Por Eduardo Rodríguez Mayén
Seguimos esperanzados en que en algún momento “se abra la gloria” y el hombre escuche una voz diferente a la que resuena en su cabeza; la suya. ¿Alguien se habría imaginado que estaríamos viviendo estos tiempos? La historia política de México tiene, en su era moderna, al menos 35 años en una declive de credibilidad, honestidad y moral ante los ojos ciudadanos. La necedad y ceguera voluntaria del emperador de Palacio Nacional, sólo abre más y más esa profundísima brecha que existe entre políticos y sus gobernados. La locura que se respira en el ambiente presidencial recuerda a la de Cayo Julio César Augusto Germánico, mejor conocido como “Calígula”, en Roma. Tras un prometedor comienzo de su regencia, parece que se propuso específicamente intimidar y humillar al senado, los altos mandos del ejército, los filósofos y todos aquellos que osaran pronunciar una sílaba que no sonara a lo que entonaba el emperador.
Al declararse Dios, ofendió profundamente no solo a Jerusalén, sino a los romanos, que reconocían únicamente la deificación después de la muerte. Calígula instituyó un reinado de terror mediante el arresto arbitrario por traición a todo aquel que pensara diferente, igualmente como lo había hecho su antecesor Tiberio. Declaró una especie de guerra surrealista en el mar, en la que le ordenó a sus soldados que se metieran con sus espadas para luchar contra la olas y que coleccionaran cofres llenos de conchas marinas como el botín de su “victoria” sobre el dios Neptuno, rey del mar, la “mafia del poder de los romanos”.
Pensar a estas alturas que el timón del barco va a enderezar porque el capitán recapacitó, es ser inconmensurablemente ingenuos. Tenemos suficiente evidencia que a los únicos que escucha es a los que le hacen eco.

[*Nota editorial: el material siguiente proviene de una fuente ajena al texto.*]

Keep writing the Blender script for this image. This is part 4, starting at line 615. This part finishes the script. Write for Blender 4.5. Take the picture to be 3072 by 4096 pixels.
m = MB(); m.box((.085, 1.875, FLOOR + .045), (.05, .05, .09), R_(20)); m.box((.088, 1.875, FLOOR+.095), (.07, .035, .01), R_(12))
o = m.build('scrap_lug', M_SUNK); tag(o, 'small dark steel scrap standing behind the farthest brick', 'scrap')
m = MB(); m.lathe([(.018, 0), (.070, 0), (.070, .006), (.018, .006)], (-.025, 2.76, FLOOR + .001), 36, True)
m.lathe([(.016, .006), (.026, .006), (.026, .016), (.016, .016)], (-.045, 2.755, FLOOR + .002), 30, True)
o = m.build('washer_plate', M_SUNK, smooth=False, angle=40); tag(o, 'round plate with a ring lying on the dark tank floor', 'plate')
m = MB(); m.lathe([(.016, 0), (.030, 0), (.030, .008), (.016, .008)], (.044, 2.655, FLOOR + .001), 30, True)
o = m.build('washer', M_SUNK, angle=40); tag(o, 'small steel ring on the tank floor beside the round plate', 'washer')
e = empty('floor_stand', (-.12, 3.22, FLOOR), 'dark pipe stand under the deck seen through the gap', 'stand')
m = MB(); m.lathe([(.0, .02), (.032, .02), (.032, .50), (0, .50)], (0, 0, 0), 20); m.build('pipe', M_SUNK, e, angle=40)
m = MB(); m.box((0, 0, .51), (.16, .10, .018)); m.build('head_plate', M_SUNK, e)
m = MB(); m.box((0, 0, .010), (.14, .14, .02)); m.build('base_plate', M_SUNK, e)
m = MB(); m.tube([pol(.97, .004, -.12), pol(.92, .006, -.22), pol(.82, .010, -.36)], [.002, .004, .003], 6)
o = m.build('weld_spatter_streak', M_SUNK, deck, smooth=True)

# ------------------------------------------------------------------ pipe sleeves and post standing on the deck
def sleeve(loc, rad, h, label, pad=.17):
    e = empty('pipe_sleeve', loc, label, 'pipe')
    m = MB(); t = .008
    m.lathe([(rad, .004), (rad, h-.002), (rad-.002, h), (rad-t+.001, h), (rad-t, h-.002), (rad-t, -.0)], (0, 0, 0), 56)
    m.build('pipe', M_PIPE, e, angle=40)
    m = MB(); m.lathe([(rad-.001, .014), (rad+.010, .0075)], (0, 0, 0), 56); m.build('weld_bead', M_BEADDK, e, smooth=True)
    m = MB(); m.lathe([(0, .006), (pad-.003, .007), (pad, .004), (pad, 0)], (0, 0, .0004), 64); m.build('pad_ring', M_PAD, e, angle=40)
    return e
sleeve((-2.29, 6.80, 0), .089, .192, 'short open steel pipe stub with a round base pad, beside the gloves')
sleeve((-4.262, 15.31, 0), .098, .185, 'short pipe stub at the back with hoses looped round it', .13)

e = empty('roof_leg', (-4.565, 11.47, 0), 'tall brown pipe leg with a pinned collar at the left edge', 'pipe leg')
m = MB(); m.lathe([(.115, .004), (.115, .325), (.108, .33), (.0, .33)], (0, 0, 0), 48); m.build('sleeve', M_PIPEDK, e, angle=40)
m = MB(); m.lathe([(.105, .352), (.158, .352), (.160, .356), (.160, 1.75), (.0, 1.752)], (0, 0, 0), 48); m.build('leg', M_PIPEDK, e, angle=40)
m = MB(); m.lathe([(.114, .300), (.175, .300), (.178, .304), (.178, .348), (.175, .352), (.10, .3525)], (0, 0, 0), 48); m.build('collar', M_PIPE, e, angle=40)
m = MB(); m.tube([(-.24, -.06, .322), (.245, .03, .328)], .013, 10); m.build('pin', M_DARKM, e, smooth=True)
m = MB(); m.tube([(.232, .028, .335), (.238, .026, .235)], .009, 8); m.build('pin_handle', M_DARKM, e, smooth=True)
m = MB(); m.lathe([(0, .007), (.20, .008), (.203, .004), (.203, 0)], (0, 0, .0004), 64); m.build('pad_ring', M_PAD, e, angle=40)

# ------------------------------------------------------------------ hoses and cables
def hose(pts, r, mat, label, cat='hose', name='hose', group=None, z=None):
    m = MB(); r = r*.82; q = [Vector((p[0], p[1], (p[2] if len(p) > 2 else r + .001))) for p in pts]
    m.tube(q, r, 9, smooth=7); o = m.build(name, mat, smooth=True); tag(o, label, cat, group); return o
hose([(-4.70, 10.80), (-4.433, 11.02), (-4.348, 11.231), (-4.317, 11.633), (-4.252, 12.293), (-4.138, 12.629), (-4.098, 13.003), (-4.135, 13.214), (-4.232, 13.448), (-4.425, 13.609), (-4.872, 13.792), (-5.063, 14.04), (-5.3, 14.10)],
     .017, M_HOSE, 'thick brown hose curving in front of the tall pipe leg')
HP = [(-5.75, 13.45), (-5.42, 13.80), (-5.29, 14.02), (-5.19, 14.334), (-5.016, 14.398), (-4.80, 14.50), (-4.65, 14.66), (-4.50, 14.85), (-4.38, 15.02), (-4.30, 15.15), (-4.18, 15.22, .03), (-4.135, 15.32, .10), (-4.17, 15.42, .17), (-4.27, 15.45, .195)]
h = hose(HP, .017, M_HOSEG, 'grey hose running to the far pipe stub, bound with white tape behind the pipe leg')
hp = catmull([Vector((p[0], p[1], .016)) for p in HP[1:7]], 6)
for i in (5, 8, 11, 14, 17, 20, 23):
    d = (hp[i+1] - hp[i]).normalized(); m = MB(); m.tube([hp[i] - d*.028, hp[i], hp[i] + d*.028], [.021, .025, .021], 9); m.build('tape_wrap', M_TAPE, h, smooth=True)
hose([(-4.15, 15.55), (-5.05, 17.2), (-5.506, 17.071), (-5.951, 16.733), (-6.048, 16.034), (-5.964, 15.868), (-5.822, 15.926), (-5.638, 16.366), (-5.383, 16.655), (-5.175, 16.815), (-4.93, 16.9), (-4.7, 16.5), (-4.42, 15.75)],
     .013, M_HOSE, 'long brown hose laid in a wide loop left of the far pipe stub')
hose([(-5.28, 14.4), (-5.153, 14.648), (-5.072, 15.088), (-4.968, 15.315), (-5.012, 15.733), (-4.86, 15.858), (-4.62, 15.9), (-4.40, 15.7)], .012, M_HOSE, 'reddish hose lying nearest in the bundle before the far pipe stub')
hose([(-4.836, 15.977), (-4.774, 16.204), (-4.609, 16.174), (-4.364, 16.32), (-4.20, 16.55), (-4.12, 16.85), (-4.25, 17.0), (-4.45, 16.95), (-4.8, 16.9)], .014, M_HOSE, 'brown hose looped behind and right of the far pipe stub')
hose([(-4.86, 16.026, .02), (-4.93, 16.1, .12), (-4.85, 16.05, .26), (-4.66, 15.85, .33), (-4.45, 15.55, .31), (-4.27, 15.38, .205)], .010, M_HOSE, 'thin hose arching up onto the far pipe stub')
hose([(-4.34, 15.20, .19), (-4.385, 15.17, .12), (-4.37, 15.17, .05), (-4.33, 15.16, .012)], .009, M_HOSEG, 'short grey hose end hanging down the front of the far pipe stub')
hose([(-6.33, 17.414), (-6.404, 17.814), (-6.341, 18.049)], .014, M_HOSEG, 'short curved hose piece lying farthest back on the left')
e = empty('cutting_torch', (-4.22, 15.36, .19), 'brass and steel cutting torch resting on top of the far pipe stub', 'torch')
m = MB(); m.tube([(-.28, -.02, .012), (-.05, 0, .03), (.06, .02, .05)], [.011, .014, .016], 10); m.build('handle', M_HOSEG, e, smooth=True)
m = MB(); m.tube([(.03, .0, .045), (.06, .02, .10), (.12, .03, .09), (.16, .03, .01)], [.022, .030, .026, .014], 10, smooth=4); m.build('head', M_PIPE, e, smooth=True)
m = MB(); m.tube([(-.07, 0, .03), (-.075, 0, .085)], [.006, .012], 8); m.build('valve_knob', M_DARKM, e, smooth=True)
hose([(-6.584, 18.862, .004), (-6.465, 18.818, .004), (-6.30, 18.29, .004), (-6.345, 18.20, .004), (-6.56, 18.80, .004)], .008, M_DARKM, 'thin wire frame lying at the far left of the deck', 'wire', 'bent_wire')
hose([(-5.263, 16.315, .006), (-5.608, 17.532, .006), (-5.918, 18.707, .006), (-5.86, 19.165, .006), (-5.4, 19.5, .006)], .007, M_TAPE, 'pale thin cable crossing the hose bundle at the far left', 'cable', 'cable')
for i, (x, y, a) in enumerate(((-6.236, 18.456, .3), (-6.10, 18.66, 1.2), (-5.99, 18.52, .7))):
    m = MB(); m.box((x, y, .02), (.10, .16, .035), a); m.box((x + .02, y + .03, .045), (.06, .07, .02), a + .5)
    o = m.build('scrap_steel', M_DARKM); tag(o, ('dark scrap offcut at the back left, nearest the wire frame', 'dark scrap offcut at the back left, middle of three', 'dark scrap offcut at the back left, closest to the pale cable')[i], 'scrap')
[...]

El presidente desgobierna sólo desde un planeta lejano, su corte son simplemente hologramas convencidos que pasaran a la historia porque él así se los ha dicho. Habría un halo de esperanza si su mensaje fuese únicamente demagógico y en la práctica equilibrara sus acciones como muestra de un gobernante que le habla a su voto duro pero considera a todos los ciudadanos, sería francamente comprensible, pero la realidad es otra. El ocupante de La Silla del Águila se ufana todos los días de su “éxito” de la política sanitaria que tiene ya en cifras, cerca de medio millón de mexicanos muertos, se convence de que su sola y omnipotente presencia desterró la corrupción cuando sigue sin poder explicar los casos de su hermano, su prima y sus amigos. Financió a sus aduladores y desamparó hasta la quiebra a cientos de miles de PYMES que hoy siguen sin sus negocios, sin empleo y con deudas que habrán de pagar por décadas. Inventó un lago con fauna inexistente para dinamitar una obra que nos costó según la ASF el equivalente a 750 millones de vacunas. Pretende inundar al país con carbón porque las energías limpias son “neoliberales”, olvidó la conectividad carretera y la transformó en caminos de piedra y cemento junto a un tren digno de 1950.

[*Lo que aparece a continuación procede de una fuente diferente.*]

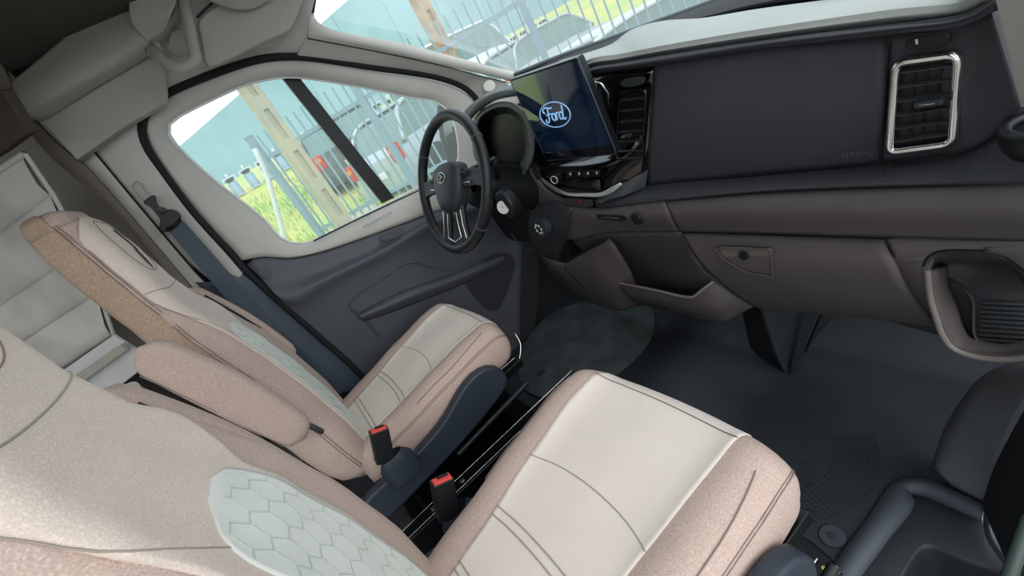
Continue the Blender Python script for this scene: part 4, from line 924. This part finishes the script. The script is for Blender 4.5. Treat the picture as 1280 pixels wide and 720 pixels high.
tube('trim_16', [W(1256, 735, X=.93), W(1272, 690, X=.93), W(1290, 640, X=.93), W(1310, 590, X=.93)], .010, mat('green_grey_seal', '#3a4744', .5), kind='structure', label='dark seal strip at the passenger door edge')
# ================================================================== REAR LIVING AREA
pn = Vector((.78, -.63, 0)).normalized(); pp = W(65, 245, X=-.72)
def R2(x, y, d=0): return WP(x, y, pp+pn*d, pn)
bl = empty('fabric_blind', R2(60, 420), 'off white padded blind with horizontal folds behind the driver seat', 'blind')
edges = [((31,193), (-40,236)), ((65,246), (-40,318)), ((102,305), (-40,402)), ((122,372), (-40,470)), ((140,430), (-40,560))]
edges = [((31,193), (-60,254)), ((66,243), (-60,338)), ((105,312), (-60,425)), ((125,365), (-60,485)), ((142,418), (10,505))]
for a, b in zip(edges, edges[1:]):
    A = [R2(*a[0]), R2(*a[1])]; B = [R2(*b[0]), R2(*b[1])]
    rows = []
    for t, bu in ((0, 0), (.06, .010), (.3, .016), (.7, .020), (.94, .012), (1, 0)):
        rows.append([A[0].lerp(B[0], t)-pn*(-bu), A[1].lerp(B[1], t)-pn*(-bu)])
    R_ = sheet_rows(rows, 10, True); mb = MB(); mb.grid(R_); k = len(mb.v); mb.grid([[p-pn*.02 for p in r] for r in R_]); mb.build('fold', blindm, bl)
tube('top_rail', [R2(31,192,.01), R2(-60,252,.01)], .009, trimg, bl)
tube('side_edge', [R2(31,192,.01), R2(66,243,.01), R2(105,312,.01), R2(142,418,.01)], .006, trimg, bl)
g = [R2(x, y, .03) for x, y in ((-20,120),(2,112),(36,166),(0,192),(-30,210))]
oc = MB().plate(g, -pn*.03).build('overhead_locker', mat('dark_brown_locker', '#41362f', .6), label='dark brown locker above the blind', cat='cabinet', bevel=.004)
lg = empty('side_ledge', R2(120, 470), 'pale ledge below the blind', 'ledge')
MB().plate([R2(x, y, .06) for x, y in ((140,420),(190,452),(112,512),(60,500),(40,490))], -pn*.015).build('ledge_front', tablem, lg, bevel=.004)
MB().plate([R2(x, y, .09) for x, y in ((150,432),(158,438),(100,480),(70,498),(64,490))], -pn*.02).build('ledge_edge', shelfm, lg, bevel=.002)
wb = MB().plate([R2(x, y, -.05) for x, y in ((190,440),(300,520),(400,640),(210,640),(125,505))], -pn*.03).build('lower_cabinet', woodm, label='dark wood cabinet low behind the driver seat', cat='cabinet')
tb = empty('side_table', W(150, 505, X=-.75), 'pale rounded table end between the two seat backs', 'table')
g = [WP(x, y, W(150, 495, X=-.75), Vector((.3, -.3, .9))) for x, y in ((115,512),(135,492),(158,479),(168,476),(176,482),(180,495),(176,508),(160,540),(120,545))]
MB().plate(cr(g, 40, True), Vector((0, 0, -.03))).build('table_top', tablem, tb, bevel=.004)
MB().tube([sum(g, Vector())/9+Vector((0, 0, -.03)), sum(g, Vector())/9*1.0+Vector((0, 0, -.9))], .03, 12).build('leg', steel, tb)
# ================================================================== OUTSIDE
def gz(x, y):
    P = [(-60, 4.5), (-30, 3.0), (-16, 1.80), (-11, .80), (-8, .28), (-5, .05), (-2.5, -.75), (6, -.75)]
    dy = -.45*min(max((y-4)/4, 0), 1) if x < -4 else 0
    if x <= P[0][0]: return P[0][1]
    for a, b in zip(P, P[1:]):
        if x <= b[0]: return dy+a[1]+(b[1]-a[1])*(x-a[0])/(b[0]-a[0])
    return -.75
mb = MB(); gx = [-60, -45, -30, -22, -16, -13, -11, -9.5, -8, -6.5, -5, -3.8, -2.5, -1.2, 2, 6]; gy = [-30, -20, -12, -6, -3, 0, 2, 4, 6, 8, 10, 13, 17, 22, 30, 45, 70]
mb.grid([[Vector((x, y, gz(x, y)+random.uniform(-.04, .04))) for x in gx] for y in gy])
gr = mb.build('floor_outside', grassm, kind='structure', label='yellow green meadow outside the van', smooth=True)
mb = MB()
for k in range(5200):
    x = random.uniform(-14, -5.2); y = random.uniform(-.6, 3.5) if k % 3 else random.uniform(3.5, 10); h = random.uniform(.05, .16); a = random.uniform(0, 6.28)
    p = Vector((x, y, gz(x, y)-.02)); u = Vector((math.cos(a), math.sin(a), 0))*.012; q = Vector((random.uniform(-.04, .04), random.uniform(-.04, .04), h))
    mb.add([p-u, p+u, p+q], [(0, 1, 2)])
mb.build('grass_blades', mat('fresh_grass', '#8aa850', .9), gr, smooth=False, kind='stuff', fixn=False)
rows = [[Vector((x, y, gz(x, y)+.05+.01*math.sin(y*7))) for y in [-3+.1*k for k in range(50)]] for x in (-7.4, -7.1, -6.7)]
sheet('footpath', rows, dirt, n=60, linear=True, th=.05, label='pale gravel footpath crossing the meadow behind the fence', cat='path')
plate('floor_added_paving', [(-3.2, -30, -.66), (40, -30, -.66), (40, 30, -.66), (-3.2, 30, -.66)], (0, 0, -.05), mat('added_paving_grey', '#8a8a88', .9, speck=.15, sscale=60), kind='structure', label='grey paving added around the van to cut green bounce light')  # paving added so less green light bounces off the grass into the cab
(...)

Todas estas señales nos dibujan claramente el mundo en el que vive el presidente. Es el conductor de ese tren que está a punto de descarrilarse pero el sigue viendo el espejo, enamorado de su figura y hablándole a los pasajeros por los altavoces convenciéndolos de que es un enorme privilegio viajar con él al volante, mientras los vagones se vienen incendiando. Este es el presidente de hoy, al que nadie le hace sombra, el dueño del hacha que pasa todos los días en péndulo esperando quien asome su cabeza para decapitarlo. El elegido que gobierna una tierra de felicidad y prosperidad donde todo es color guinda y es el día y la hora que el presidente quiere. Donde todos son felices.
Caligula, el emperador que aseguró que no había un solo romano que no fuera feliz bajo su mano, fue derrocado por la Guardia Pretoriana, su cuerpo militar más leal, el que nunca le hubiera fallado, el que le servía de escolta y protección, en el año 41.